In broad strokes, there are three types of changes that will typically happen within an organization;

  1. Strategic planning: An organization changes its overall strategy for success
  2. Organizational transformation: The addition or removal of a major section or practice (which encompasses restructuring operations, new technologies, mergers, major collaborations)
  3. Natural lifecycle evolution: For example, changing from a highly reactive, entrepreneurial organization to more stable and planned development


"People are afraid of the unknown. You fear an enemy mostly because of what you don't know. You are afraid of what they might do, not what they are doing."

Sylvia Earle

Typically, there is strong resistance to change. People are afraid of the unknown – it's hardwired into our brains to resist.


The Evolutional psychology view

Evolutional psychology teaches us that the computer is a physical system; it functions as a computer with circuits that have evolved to generate behavior that is appropriate to the environmental circumstances.
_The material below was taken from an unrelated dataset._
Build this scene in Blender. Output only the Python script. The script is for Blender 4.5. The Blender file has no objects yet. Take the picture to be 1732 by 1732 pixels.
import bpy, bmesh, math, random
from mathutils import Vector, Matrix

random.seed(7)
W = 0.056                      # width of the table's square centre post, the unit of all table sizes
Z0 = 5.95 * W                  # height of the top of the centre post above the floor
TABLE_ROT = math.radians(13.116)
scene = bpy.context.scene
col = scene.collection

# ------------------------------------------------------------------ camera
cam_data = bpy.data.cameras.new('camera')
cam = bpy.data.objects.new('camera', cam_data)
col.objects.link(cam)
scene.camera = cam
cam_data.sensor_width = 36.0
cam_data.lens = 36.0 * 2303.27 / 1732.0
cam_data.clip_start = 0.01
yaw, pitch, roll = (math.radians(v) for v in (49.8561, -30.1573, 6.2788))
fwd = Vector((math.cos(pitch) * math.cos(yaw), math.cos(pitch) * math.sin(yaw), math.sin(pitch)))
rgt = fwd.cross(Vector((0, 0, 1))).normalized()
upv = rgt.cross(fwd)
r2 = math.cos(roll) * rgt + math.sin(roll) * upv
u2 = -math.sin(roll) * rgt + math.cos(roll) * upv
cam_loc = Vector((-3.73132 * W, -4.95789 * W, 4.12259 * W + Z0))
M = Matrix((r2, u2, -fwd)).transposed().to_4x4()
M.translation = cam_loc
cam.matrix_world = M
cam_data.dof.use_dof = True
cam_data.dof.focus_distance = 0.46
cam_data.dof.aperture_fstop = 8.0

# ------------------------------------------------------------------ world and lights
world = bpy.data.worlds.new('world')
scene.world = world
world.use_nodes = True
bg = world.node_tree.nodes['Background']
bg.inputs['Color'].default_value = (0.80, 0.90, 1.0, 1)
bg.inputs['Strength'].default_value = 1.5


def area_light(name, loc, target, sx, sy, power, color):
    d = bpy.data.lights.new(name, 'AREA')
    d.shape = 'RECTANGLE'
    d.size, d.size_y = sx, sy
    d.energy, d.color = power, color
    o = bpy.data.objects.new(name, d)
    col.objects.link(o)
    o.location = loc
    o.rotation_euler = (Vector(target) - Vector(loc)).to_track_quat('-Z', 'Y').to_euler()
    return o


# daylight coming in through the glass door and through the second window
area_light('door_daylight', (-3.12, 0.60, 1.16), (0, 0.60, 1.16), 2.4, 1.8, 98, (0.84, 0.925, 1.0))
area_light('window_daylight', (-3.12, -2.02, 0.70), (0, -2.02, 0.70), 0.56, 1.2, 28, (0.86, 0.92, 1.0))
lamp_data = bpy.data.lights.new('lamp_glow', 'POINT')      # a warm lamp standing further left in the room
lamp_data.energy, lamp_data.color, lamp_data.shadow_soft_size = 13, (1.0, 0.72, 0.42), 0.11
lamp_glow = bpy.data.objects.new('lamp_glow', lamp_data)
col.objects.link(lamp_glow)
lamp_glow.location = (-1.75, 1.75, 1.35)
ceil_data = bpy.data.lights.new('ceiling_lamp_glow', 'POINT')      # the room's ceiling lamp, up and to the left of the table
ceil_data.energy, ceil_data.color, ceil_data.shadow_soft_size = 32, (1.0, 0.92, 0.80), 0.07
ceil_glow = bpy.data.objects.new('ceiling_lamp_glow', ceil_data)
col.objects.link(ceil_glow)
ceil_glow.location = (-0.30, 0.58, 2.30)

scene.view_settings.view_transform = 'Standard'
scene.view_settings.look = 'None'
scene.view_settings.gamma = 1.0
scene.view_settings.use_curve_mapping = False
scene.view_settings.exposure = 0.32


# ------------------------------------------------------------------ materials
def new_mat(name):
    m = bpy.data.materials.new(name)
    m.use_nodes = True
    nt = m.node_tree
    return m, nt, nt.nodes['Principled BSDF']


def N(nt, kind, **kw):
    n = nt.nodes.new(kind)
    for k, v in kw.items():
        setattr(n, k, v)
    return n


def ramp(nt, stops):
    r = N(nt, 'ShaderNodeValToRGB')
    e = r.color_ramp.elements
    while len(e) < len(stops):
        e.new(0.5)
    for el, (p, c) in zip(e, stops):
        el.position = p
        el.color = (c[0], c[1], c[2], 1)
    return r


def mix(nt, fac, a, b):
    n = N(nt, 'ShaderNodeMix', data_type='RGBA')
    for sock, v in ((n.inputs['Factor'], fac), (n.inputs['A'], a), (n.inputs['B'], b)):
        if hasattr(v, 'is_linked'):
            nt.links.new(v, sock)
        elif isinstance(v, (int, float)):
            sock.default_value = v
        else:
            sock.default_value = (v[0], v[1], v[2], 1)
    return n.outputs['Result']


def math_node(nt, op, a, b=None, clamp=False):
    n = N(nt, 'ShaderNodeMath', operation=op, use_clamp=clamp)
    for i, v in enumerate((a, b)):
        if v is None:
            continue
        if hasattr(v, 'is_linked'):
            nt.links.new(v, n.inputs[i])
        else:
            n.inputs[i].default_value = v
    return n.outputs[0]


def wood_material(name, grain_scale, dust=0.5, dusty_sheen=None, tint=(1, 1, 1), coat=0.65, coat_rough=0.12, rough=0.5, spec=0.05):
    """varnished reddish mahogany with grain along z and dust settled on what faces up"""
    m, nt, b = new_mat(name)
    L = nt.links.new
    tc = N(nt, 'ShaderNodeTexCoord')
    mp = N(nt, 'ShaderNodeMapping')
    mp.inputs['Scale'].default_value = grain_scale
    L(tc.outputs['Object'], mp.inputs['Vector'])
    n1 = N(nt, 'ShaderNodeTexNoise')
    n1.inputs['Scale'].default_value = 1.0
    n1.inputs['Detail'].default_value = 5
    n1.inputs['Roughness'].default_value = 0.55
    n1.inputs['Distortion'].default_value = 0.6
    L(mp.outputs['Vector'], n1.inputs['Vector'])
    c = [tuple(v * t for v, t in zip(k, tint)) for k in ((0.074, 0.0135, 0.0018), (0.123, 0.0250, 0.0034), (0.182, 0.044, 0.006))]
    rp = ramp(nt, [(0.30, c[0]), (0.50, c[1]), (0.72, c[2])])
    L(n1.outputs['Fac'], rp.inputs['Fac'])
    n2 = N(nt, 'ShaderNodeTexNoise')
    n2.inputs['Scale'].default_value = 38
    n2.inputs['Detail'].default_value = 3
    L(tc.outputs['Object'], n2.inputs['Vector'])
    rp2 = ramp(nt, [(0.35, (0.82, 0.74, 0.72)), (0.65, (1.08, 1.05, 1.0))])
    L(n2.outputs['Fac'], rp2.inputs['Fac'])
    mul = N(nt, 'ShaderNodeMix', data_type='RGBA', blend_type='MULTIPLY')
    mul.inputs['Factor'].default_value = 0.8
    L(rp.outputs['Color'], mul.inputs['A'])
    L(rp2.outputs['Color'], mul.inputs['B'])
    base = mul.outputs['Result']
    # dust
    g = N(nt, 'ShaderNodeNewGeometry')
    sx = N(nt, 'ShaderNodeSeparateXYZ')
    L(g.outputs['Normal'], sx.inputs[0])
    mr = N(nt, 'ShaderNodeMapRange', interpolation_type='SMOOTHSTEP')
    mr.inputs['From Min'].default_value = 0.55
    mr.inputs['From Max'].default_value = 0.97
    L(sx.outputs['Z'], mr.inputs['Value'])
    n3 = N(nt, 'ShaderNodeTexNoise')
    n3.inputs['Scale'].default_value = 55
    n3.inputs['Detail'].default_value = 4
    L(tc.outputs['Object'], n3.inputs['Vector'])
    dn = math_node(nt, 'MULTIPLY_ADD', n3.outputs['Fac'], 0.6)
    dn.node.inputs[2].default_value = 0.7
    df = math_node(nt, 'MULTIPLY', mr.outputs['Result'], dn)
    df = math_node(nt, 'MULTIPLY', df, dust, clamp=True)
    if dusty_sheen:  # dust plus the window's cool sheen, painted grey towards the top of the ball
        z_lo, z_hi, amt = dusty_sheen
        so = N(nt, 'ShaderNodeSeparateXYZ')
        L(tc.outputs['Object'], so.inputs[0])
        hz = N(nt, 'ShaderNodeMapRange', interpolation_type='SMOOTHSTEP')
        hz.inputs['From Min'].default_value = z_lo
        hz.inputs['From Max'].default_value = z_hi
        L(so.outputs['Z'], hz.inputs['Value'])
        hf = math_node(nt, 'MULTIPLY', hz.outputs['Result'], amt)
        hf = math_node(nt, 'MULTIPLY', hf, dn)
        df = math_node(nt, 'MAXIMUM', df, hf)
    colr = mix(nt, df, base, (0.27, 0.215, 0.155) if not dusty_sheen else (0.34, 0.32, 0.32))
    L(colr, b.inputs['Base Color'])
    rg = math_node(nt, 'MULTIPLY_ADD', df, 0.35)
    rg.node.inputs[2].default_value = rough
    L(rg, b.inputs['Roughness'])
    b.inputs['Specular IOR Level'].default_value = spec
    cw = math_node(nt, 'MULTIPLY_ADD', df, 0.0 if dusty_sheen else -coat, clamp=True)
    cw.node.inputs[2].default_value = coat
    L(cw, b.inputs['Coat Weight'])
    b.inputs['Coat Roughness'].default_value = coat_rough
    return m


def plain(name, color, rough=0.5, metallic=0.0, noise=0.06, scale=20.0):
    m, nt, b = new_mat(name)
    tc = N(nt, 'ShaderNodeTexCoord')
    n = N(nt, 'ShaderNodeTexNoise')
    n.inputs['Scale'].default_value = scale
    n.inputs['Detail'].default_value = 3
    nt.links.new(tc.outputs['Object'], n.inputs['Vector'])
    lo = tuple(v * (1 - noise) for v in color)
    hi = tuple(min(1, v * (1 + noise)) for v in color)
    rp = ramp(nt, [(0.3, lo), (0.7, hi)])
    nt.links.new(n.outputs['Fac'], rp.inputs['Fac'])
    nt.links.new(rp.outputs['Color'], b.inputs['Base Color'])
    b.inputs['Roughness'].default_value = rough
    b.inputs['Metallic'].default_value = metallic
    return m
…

Memetic Selection, postulated by Richard Dawkins in 1976 supposes that we have over time evolved memes (e.g. ideas, rituals, tunes, cultural fads) that are self replicating in large populations to solve the problem of how to transfer information across distance and time. Change would in effect be in conflict with this primal, evolutionary trait.

Behavioral psychology

B.F. Skinner is widely regarded as the father of modern behavioral psychology and is best known for his experiments with rats reinforcing them to run a maze circuit by putting a reward at the center of the maze (positive reinforcement) and punishing rats with an electric shock if they made a wrong turn (negative reinforcement). Similarly, in an organizational setting, unless positive reinforcements (reporting structures, reviewing and setting goals, financial and non-financial reward systems) are consistent with the desired behavior, employees will be less likely to adopt the new behavior consistently. Like Skinner's rats, the effects of positive and negative reinforcement are negated over time. A similar phenomenon often prevents organizations from sustaining the change if reinforcements are not evolved and reestablished from time to time.

Challenging the status quo

Cognative dissonance is the distressing mental state that arises when people find that their beliefs are inconsistent with their actions—agnostic priests would be an extreme example. Festinger observed in the subjects of his experimentation a deep-seated need to eliminate cognitive dissonance by changing either their actions or their beliefs.

The implication of this finding for an organization is that if its people believe in its overall purpose, they will be happy to change their individual behavior to serve that purpose—indeed, they will suffer from cognitive dissonance if they don't. But to feel comfortable about change and to carry it out with enthusiasm, people must understand the role of their actions in the unfolding drama of the company's fortunes and believe that it is worthwhile for them to play a part. It isn't enough to tell employees that they will have to do things differently.



There are four conditions for changing the midset

  • Employees see the point of change and agree with it
  • Surrounding structures (reward and recognition systems etc..) must not be in conflict with the proposed change
  • Must have the proper skills
  • See examples of people they respect modeling it actively.